Jisc, a not-for-profit UK education and research digital specialist, has formally launched a govroam, an automated Wi-Fi roaming service for the public sector.
Govroam is based on Jisc’s eduroam, which offers similar capabilities to the further and higher education and research sector, running on the Janet national research and education network and supporting 1.6 million unique devices per month.
The service allows users to install a profile on a device that automatically logs onto any network with govroam support, Jisc said.
“Various aspects of the public sector face the same challenges in supporting a mobile workforce today as the education sector solved 15 years ago through the adoption of eduroam,” Jisc said in a statemenet on the eduroam website.
The launch follows testing at a significant number of sites including 250 in Kent and a similar number in Yorkshire and Humberside, including multi-tenanted sites in Leeds.
Eduroam was aligned with the public services networks in both counties and is also being used at some sites in London and elsewhere.
Jisc is now working with third-party providers to roll eduroam out to about 1,700 sites in Kent, including the county’s entire PSN, and a higher number in Yorkshire, said Jisc head of network access Mark O’Leary.

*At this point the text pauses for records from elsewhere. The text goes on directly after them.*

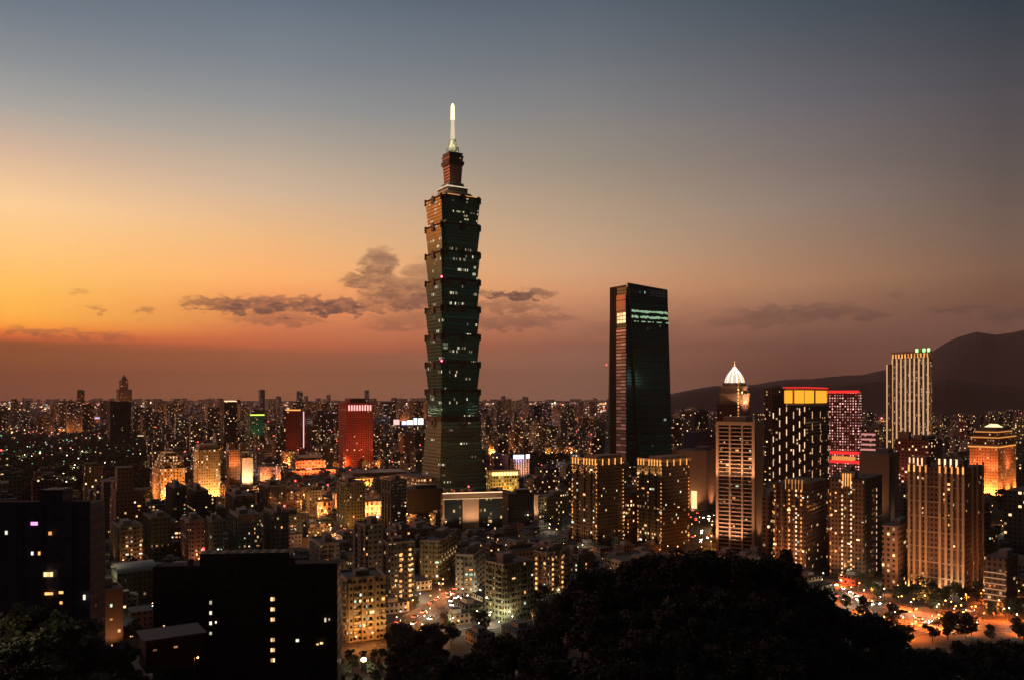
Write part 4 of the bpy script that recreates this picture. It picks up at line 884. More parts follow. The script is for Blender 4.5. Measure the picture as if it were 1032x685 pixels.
for a in (
    ('corner_balcony_block', 'ten storey block with warm lit balconies nearest the bright yellow street lamp', 340, 349, 389, 584, 440, 30, 650, 'beige', 6, 26, True, 'lit balcony block', (('L', .5),)),
    ('twin_slab_block', 'grey twin slab with dark recess rising directly behind the lit balcony block', 357, 368, 386, 530, 540, 40, 585, 'grey', 3, 5, False, None, None),
    ('dark_window_block', 'dark block dotted with warm window columns, right of the lit balcony block', 386, 391, 418, 548, 520, 30, 628, 'dark grey', 3, 26, False, 'dark dotted block', (('R', .45), ('R', .8))),
    ('crease_block', 'pale block with dark centre crease above the busy avenue', 423, 443, 460, 546, 580, 55, 604, 'olive grey', 8, 5, True, 'pale creased block', None),
    ('lit_window_block', 'block sprinkled with warm windows between the avenue and the wide grey block', 459, 477, 488, 560, 540, 52, 620, 'grey', 18, 8, True, None, None),
    ('wide_grey_block', 'wide greenish grey block with stacked balconies and a black vertical seam', 489, 508, 538, 570, 480, 48, 632, 'olive grey', 9, 8, True, 'wide grey block', None),
    ('amber_column_block', 'brown block with two full height columns of amber lamps', 538, 551, 574, 558, 540, 45, 610, 'brown', 4, 5, False, 'amber column block', (('L', .3), ('R', .2), ('R', .62))),
    ('low_brown_block', 'brown lower block between amber columns and hillside trees', 574, 583, 598, 560, 600, 45, 588, 'brown', 4, 6, True, None, None),
    ('speckled_block', 'pale block speckled with warm windows, left of the flat roofed block on the left', 113, 121, 144, 531, 640, 30, 572, 'beige', 4, 22, False, 'left speckled block', None),
    ('flat_grey_block', 'plain grey green block right of the left speckled block', 144, 152, 172, 522, 660, 30, 566, 'olive grey', 1, 2, False, None, None),
    ('rust_foot_block', 'pinkish block glowing rust at its foot, left of its grey twin', 183, 190, 206, 525, 640, 32, 556, 'pinkish', 2, 6, False, 'rust-footed block', None),
    ('grey_twin_block', 'grey block standing right beside the rust-footed block', 208, 213, 225, 524, 645, 32, 556, 'grey', 1, 2, False, None, None),
    ('dotted_grey_block', 'grey brown block with small lit dots over the black building roof', 231, 240, 262, 520, 640, 32, 550, 'grey', 3, 16, False, 'dotted grey block', None),
    ('bare_grey_block', 'bare grey block with shadowed side beside the dotted grey block', 266, 276, 291, 517, 650, 35, 552, 'grey', 1, 2, False, None, None),
    ('dark_pair_block', 'dark tall block with a broken column of tiny lights, left centre', 168, 176, 188, 491, 760, 34, 518, 'dark grey', 2, 9, False, 'dark left centre block', None),
    ('dark_pair_block', 'dark tall block right of its tiny-lit neighbour, left centre', 189, 197, 210, 495, 770, 34, 518, 'dark grey', 2, 4, False, None, None),
    ('dark_ridge_block', 'dark square block with shadowed windows below the rust raised hall', 228, 238, 256, 500, 800, 36, 515, 'dark grey', 2, 3, False, None, None),
    ('dark_ridge_block', 'dark block with red roof lamp above the street of red and white lights', 262, 270, 288, 490, 850, 36, 512, 'dark grey', 3, 4, False, 'red-lamped dark block', None),
    ('dark_tree_block', 'dark narrow tower between two glowing orange shop blocks', 340, 348, 368, 487, 820, 38, 530, 'olive grey', 2, 6, False, None, None),
    ('dark_street_block', 'dark block right of the bright orange gallery block', 385, 394, 410, 484, 800, 38, 500, 'dark grey', 2, 6, False, None, None),
    ('long_pale_block', 'long pale low block above the small street with red lights', 313, 322, 342, 548, 600, 32, 562, 'pale', 2, 3, False, None, None),
):
    nm, lb, u0, uc, u1, vt, d, th, vb, wall, nl, nr, balc, land, lc = a
    b = resid(nm, lb, u0, uc, u1, vt, d, th, vb, wall, nl, nr, balc, land, lc)
    if nm == 'corner_balcony_block':
        for p in (.2, .6, 1.0): b.flood('R', b.B * p, 9, 3, 4500, (1, .62, .22), 22, 110)
        b.flood('L', b.A * .5, 8, 3, 4500, (1, .62, .22), 22, 110)
    if nm in ('rust_foot_block', 'crease_block', 'amber_column_block', 'speckled_block', 'wide_grey_block', 'lit_window_block'):
        for p in (.2, .8): b.flood('R', b.B * p, 10, 3, 2600, (1, .33, .12), 14, 110)
        b.flood('L', b.A * .5, 9, 3, 2600, (1, .4, .14), 14, 110)

# the two dark buildings on the near slope
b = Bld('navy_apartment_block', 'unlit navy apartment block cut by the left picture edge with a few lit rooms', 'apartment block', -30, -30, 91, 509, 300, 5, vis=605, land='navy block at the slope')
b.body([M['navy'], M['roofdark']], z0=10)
mb = MB(); k = lambda u: b.B * (u + 30) / 121
b.fb(mb, 'R', k(38), k(62), b.h + .004, ZZ(494, 300), -1, 9); b.part(mb, 'roof_house', M['navy'])
mb = MB(); b.fb(mb, 'R', 0, b.B, b.h + .004, b.h + 1.2, 0, .3); b.part(mb, 'parapet', M['navy'])
for u0_, u1_ in ((-24, -6), (4, 22), (34, 44), (60, 74)):
    mb = MB(); b.fb(mb, 'R', k(u0_), k(u1_), 10, b.h - 1, 1.2); b.part(mb, 'bay', M['navy'])
pw = glow('pink lamp window', (1, .35, .8), 1.6)
M['w_pink'] = pw
for (u, v, w, h_, m_) in ((8, 537, .9, 1.3, 'w_white'), (36, 528, 2.6, 1.2, 'w_pink'), (52, 538, 1.2, 1.2, 'w_amber'), (34, 558, .8, 1.2, 'w_white'), (41, 558, .8, 1.2, 'w_amber'), (47, 580, 1.1, 1.6, 'w_warm'), (50, 580, 1.1, 1.6, 'w_warm'), (53.3, 580, 1.1, 1.6, 'w_warm'),
                        (49, 598.5, 1.8, .9, 'w_amber'), (53, 598.5, 1.4, .9, 'w_amber'), (63, 597.5, 1.6, .9, 'w_amber'), (63, 608, 1, 1, 'w_amber'), (86.5, 604, .9, 1.8, 'w_white')):
    b.window('R', k(u), ZZ(v + 1, 300), w * .9, h_, m_, 1.3)
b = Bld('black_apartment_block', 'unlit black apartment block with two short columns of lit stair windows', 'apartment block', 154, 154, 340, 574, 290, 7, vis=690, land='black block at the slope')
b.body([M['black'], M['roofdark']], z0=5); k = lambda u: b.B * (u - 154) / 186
mb = MB(); b.fb(mb, 'R', k(200), k(290), b.h + .004, ZZ(559, 290), -1, 8); b.part(mb, 'roof_house', M['black'])
mb = MB(); b.fb(mb, 'R', 0, b.B, b.h + .004, b.h + 1.2, 0, .3); b.part(mb, 'parapet', M['black'])
for u0_, u1_ in ((166, 196), (222, 262), (284, 314)):
    mb = MB(); b.fb(mb, 'R', k(u0_), k(u1_), 5, b.h - 1, 1.0); b.part(mb, 'bay', M['black'])
for i in range(7):
    if i != 3:
        v = 606 + i * 10.4
        for q in (-1.1, 1.1): b.window('R', k(274 + q), ZZ(v + 1.8, 290), .62, 1.25, 'w_warm', .1)
for v in (608, 618.5, 629, 639.5): b.window('R', k(211.5), ZZ(v + 1.8, 290), .8, 1.2, 'w_white', .1)
for (u, v, w, h_, m_) in ((217.5, 627, .6, .9, 'w_white'), (328, 628.5, .8, 1.8, 'w_white'), (332, 627, .5, 1, 'w_white'), (299.5, 648, 1.3, 1.2, 'w_white'), (320, 652, 1.0, .8, 'w_warm'), (324, 651, 1.2, 1, 'w_warm'), (166, 631, .7, 1.4, 'w_warm')):
    b.window('R', k(u), ZZ(v + 1.5, 290), w * .8, h_ * .8, m_, 1.06)
def clutter(b, n, x0, x1, seed, m_):
    rr = random.Random(seed); mesh = None
    for i in range(n):
        p = rr.uniform(x0, x1); zz_ = 14 + 3.4 * rr.randrange(int((b.h - 18) / 3.4)) + 1.0
        if mesh is None: g = MB(); g.box(-.45, .45, -.4, 0, 0, .65); o = b.part(g, 'air_conditioner', m_); mesh = o.data
        else: o = bpy.data.objects.new('air_conditioner', mesh); COL.objects.link(o); o.parent = b.root
        o.location = (-b.B / 2 + p, -b.A / 2 - 1.25, zz_)
    for i in range(3):
        g = MB(); q = -b.B / 2 + x0 + (x1 - x0) * (.15 + .3 * i); g.cyl(q, 0, 1.1, b.h + .01, b.h + 2.4, 12); b.part(g, 'water_tank', M['roof'])
    for k in range(1, int((b.h - 12) / 3.4)):
        g = MB(); b.fb(g, 'R', x0, x1, 12 + k * 3.4, 12 + k * 3.4 + .18, 1.35, -1.22); b.part(g, 'floor_ledge', m_)
clutter(b, 46, 2, b.B - 2, 3, plain('dark ledge', (.03, .03, .032)))
b = Bld('slope_pavilion', 'low dark house with a faint grey flat roof in front of the black block', 'house', 140, 147, 206, 646, 235, 15, vis=None)
b.body([M['black'], M['conc']], z0=b.h - 9); mb = MB(); mb.box(-b.B / 2 - .6, b.B / 2 + .6, -b.A / 2 - .6, b.A / 2 + .6, b.h + .002, b.h + .35); b.part(mb, 'roof', M['roof'])
for (p, zz_) in ((.15, 3), (.5, 3)): b.window('R', b.B * p, b.h - zz_, 1.0, .5, 'w_dim', .1)
b = Bld('rust_walled_house', 'small tan house with a rust wall lit from the lane, right of the navy block', 'house', 95, 100, 124, 596, 420, 20, vis=620, land='rust-walled house')
b.body([plain('rust render', (.26, .14, .09)), M['roof2']]); roofkit(b); b.flood('R', b.B * .6, 9, 6, 2500, (1, .5, .2), 14, 110); b.windows(5, 'R', 3, 3.3, 3, None)
b = Bld('curved_roof_hall', 'low hall with a pale curved roof behind the black block', 'hall', 112, 118, 158, 578, 520, 22, vis=588, land='curved roof hall')
b.body([M['near_olive grey'], M['roof2']])
mb = MB(); n = 10
for i in range(n):
    a0, a1 = pi * i / n, pi * (i + 1) / n; yy = lambda a: -b.A / 2 * 1.05 * cos(a); zz2 = lambda a: b.h + .02 + 4.5 * sin(a)
    mb.face([(-b.B / 2, yy(a0), zz2(a0)), (b.B / 2, yy(a0), zz2(a0)), (b.B / 2, yy(a1), zz2(a1)), (-b.B / 2, yy(a1), zz2(a1))])
b.part(mb, 'curved_roof', plain('pale sheet roof', (.3, .32, .3), .5))

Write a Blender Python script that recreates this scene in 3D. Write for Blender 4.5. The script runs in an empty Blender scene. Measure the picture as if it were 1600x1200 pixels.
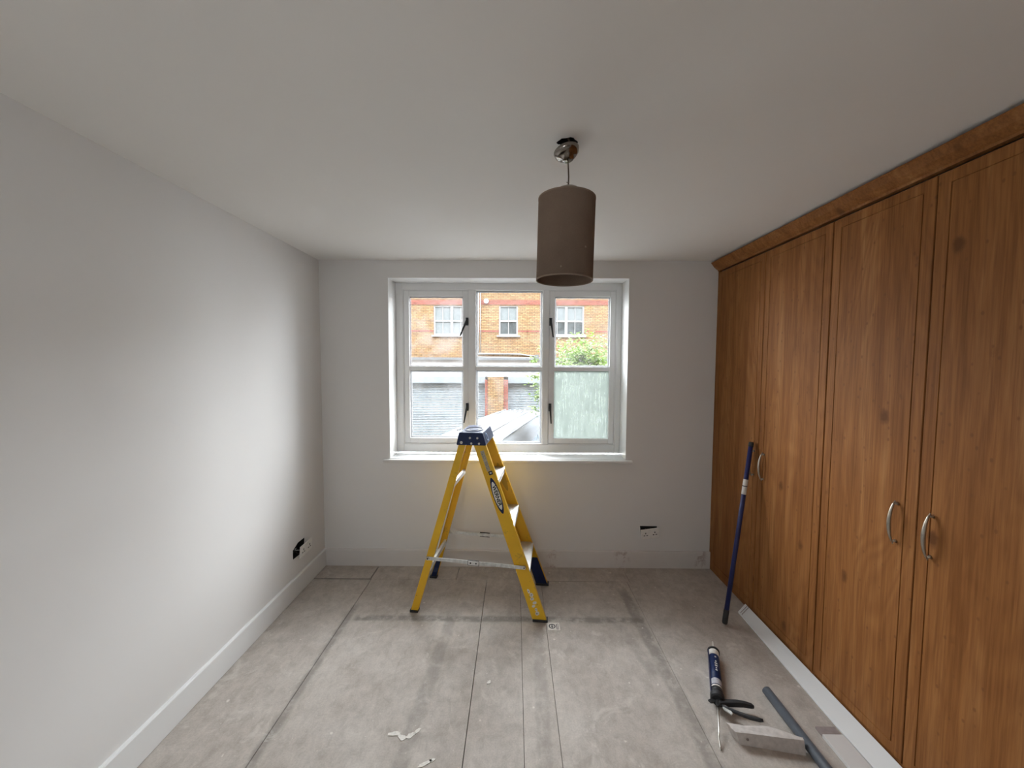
import bpy, bmesh, math, random
from mathutils import Vector, Matrix
random.seed(7)
SC = bpy.context.scene
COL = SC.collection

# ------------------------------------------------------------------ camera
PITCH, YAW, ROLL, CAMH = .0537, .0076, .0045, 1.615
cp, sp, cy, sy, cr, sr = (math.cos(PITCH), math.sin(PITCH), math.cos(YAW), math.sin(YAW), math.cos(ROLL), math.sin(ROLL))
fw = Vector((-sy*cp, cy*cp, -sp)); rt = Vector((cy, sy, 0)); up = rt.cross(fw)
rt2 = rt*cr + up*sr; up2 = up*cr - rt*sr
cd = bpy.data.cameras.new('camera'); cd.sensor_width = 36; cd.lens = 13.5; cd.clip_start = .02; cd.clip_end = 200
cam = bpy.data.objects.new('camera', cd); COL.objects.link(cam)
cam.matrix_world = Matrix(((rt2.x, up2.x, -fw.x, 0), (rt2.y, up2.y, -fw.y, 0), (rt2.z, up2.z, -fw.z, CAMH), (0, 0, 0, 1)))
SC.camera = cam
# ------------------------------------------------------------------ overcast sky, exposure
SC.view_settings.view_transform = 'Standard'; SC.view_settings.look = 'None'
SC.view_settings.gamma = 1; SC.view_settings.use_curve_mapping = False
SC.view_settings.exposure = 4.68
w = bpy.data.worlds.new('overcast'); SC.world = w; w.use_nodes = True
nt = w.node_tree; nt.nodes.clear()
wo = nt.nodes.new('ShaderNodeOutputWorld'); bg = nt.nodes.new('ShaderNodeBackground')
tc = nt.nodes.new('ShaderNodeTexCoord'); sx = nt.nodes.new('ShaderNodeSeparateXYZ'); mr = nt.nodes.new('ShaderNodeMapRange')
nt.links.new(tc.outputs['Generated'], sx.inputs[0]); nt.links.new(sx.outputs['Z'], mr.inputs[0])
mr.inputs[1].default_value = 0; mr.inputs[2].default_value = 1; mr.inputs[3].default_value = .72; mr.inputs[4].default_value = 1.36
nt.links.new(mr.outputs[0], bg.inputs['Strength']); bg.inputs['Color'].default_value = (.90, .955, 1, 1)
nt.links.new(bg.outputs[0], wo.inputs[0])
# sampling portal in the window opening (emits nothing itself, only steers the sky sampling)
pd = bpy.data.lights.new('window_portal', 'AREA'); pd.shape = 'RECTANGLE'; pd.size = 1.86; pd.size_y = 1.42
pd.cycles.is_portal = True
po = bpy.data.objects.new('window_portal', pd); COL.objects.link(po)
po.location = (-.052, 3.26, 1.56); po.rotation_euler = (math.radians(-90), 0, 0)

pd2 = pd.copy(); pd2.size = .52; pd2.size_y = .42
po2 = bpy.data.objects.new('fill_window_portal', pd2); COL.objects.link(po2)  # sky sampling for the added fill window behind the camera
po2.location = (-.79, -1.12, 1.83); po2.rotation_euler = (math.radians(90), 0, 0)

# ------------------------------------------------------------------ helpers
def tag(o, label=None, cat=None, group=None, kind=None):
    if label: o['label'] = label
    if cat: o['category'] = cat
    if group: o['group'] = group
    if kind: o['kind'] = kind
    return o
def empty(name, loc=(0, 0, 0), rz=0):
    o = bpy.data.objects.new(name, None); COL.objects.link(o); o.location = loc; o.rotation_euler = (0, 0, rz)
    o.empty_display_size = .1
    return o
class MB:
    def __init__(s): s.v = []; s.f = []; s.m = []; s.sm = []
    def add(s, vs, fs, mi=0, smooth=False):
        b = len(s.v); s.v += [tuple(p) for p in vs]
        for f in fs: s.f.append([b+i for i in f]); s.m.append(mi); s.sm.append(smooth)
        return s
    def box(s, x0, x1, y0, y1, z0, z1, mi=0, M=None):
        vs = [Vector(p) for p in ((x0,y0,z0),(x1,y0,z0),(x1,y1,z0),(x0,y1,z0),(x0,y0,z1),(x1,y0,z1),(x1,y1,z1),(x0,y1,z1))]
        if M: vs = [M @ p for p in vs]
        return s.add(vs, [(0,3,2,1),(4,5,6,7),(0,1,5,4),(1,2,6,5),(2,3,7,6),(3,0,4,7)], mi)
    def tube(s, pts, rad, n=16, mi=0, cap=True, M=None):
        pts = [Vector(p) for p in pts]
        if not hasattr(rad, '__len__'): rad = [rad]*len(pts)
        rings = []; ref = None
        for i, p in enumerate(pts):
            d = (pts[min(i+1, len(pts)-1)] - pts[max(i-1, 0)]).normalized()
            if ref is None: ref = d.orthogonal().normalized()
            ref = (ref - d*ref.dot(d)).normalized(); b = d.cross(ref)
            rings.append([p + (ref*math.cos(2*math.pi*k/n) + b*math.sin(2*math.pi*k/n))*rad[i] for k in range(n)])
        vs = [q for r in rings for q in r]
        if M: vs = [M @ q for q in vs]
        fs = [(i*n+k, i*n+(k+1) % n, (i+1)*n+(k+1) % n, (i+1)*n+k) for i in range(len(pts)-1) for k in range(n)]
        b = len(s.v); s.add(vs, fs, mi, True)
        if cap:
            s.f.append([b+k for k in reversed(range(n))]); s.m.append(mi); s.sm.append(False)
            s.f.append([b+(len(pts)-1)*n+k for k in range(n)]); s.m.append(mi); s.sm.append(False)
        return s
    def prism(s, poly, a, b, axis='z', mi=0, M=None):
        n = len(poly)
        def P(u, v, t): return Vector({'z': (u, v, t), 'y': (u, t, v), 'x': (t, u, v)}[axis])
        vs = [P(u, v, a) for u, v in poly] + [P(u, v, b) for u, v in poly]
        if M: vs = [M @ q for q in vs]
        return s.add(vs, [list(reversed(range(n))), list(range(n, 2*n))] + [(i, (i+1) % n, n+(i+1) % n, n+i) for i in range(n)], mi)
    def loft(s, rings, mi=0, smooth=False, cap=True):
        n = len(rings[0]); vs = [q for r in rings for q in r]; b = len(s.v)
        s.add(vs, [(i*n+k, i*n+(k+1) % n, (i+1)*n+(k+1) % n, (i+1)*n+k) for i in range(len(rings)-1) for k in range(n)], mi, smooth)
        if cap:
            s.f.append([b+k for k in reversed(range(n))]); s.m.append(mi); s.sm.append(False)
            s.f.append([b+(len(rings)-1)*n+k for k in range(n)]); s.m.append(mi); s.sm.append(False)
        return s
    def build(s, name, mat, parent=None, bevel=0, fix=True, seg=2):
        me = bpy.data.meshes.new(name); me.from_pydata(s.v, [], s.f)
        for m in (mat if isinstance(mat, (list, tuple)) else [mat]): me.materials.append(m)
        for p, mi, sm in zip(me.polygons, s.m, s.sm): p.material_index = mi; p.use_smooth = sm
        if fix:
            bm = bmesh.new(); bm.from_mesh(me); bmesh.ops.recalc_face_normals(bm, faces=bm.faces); bm.to_mesh(me); bm.free()
        me.update()
        o = bpy.data.objects.new(name, me); COL.objects.link(o)
        if parent: o.parent = parent
        if bevel:
            b = o.modifiers.new('bevel', 'BEVEL'); b.width = bevel; b.segments = seg; b.limit_method = 'ANGLE'; b.angle_limit = .6
        return o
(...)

He said other organisations working with Jisc about take-up include the Scottish Wide Area Network and Sussex, Hampshire and Suffolk authorities.
Implementation has been organised to focus separately on healthcare, local government and emergency services and Jisc is targeting the NHS for its most ambitious initial growth, projecting the service could be used on 15 to 20 percent of its potential sites within the first year, O’Leary said.
Available through G-Cloud, govroam is priced £3,000 for individual organisations, £10,000 for multiple-tenant bodies and £36,000 for larger organisations.
Jisc said it has been developing govroam alongside the Government Digital Service’s (GDS) GovWifi project, which targets central government and provides automatic sign-in for users in government buildings.
O’Leary said the two services complement one another, with govroam supplied to staff by employers while GovWifi can be set up by individual users via SMS, including members of the public who are making use of public-sector premises.
Jisc said the service should become self-sustaining once there’s a critical mass of participating sites, and that beyond sustainability levels it plans to re-invest the income or reduce the tariff.
Govroam is compatible with eduroam, which could give eduroam users additional connectivity options in public-sector spaces such as libraries, sports centres and government offices, Jisc said.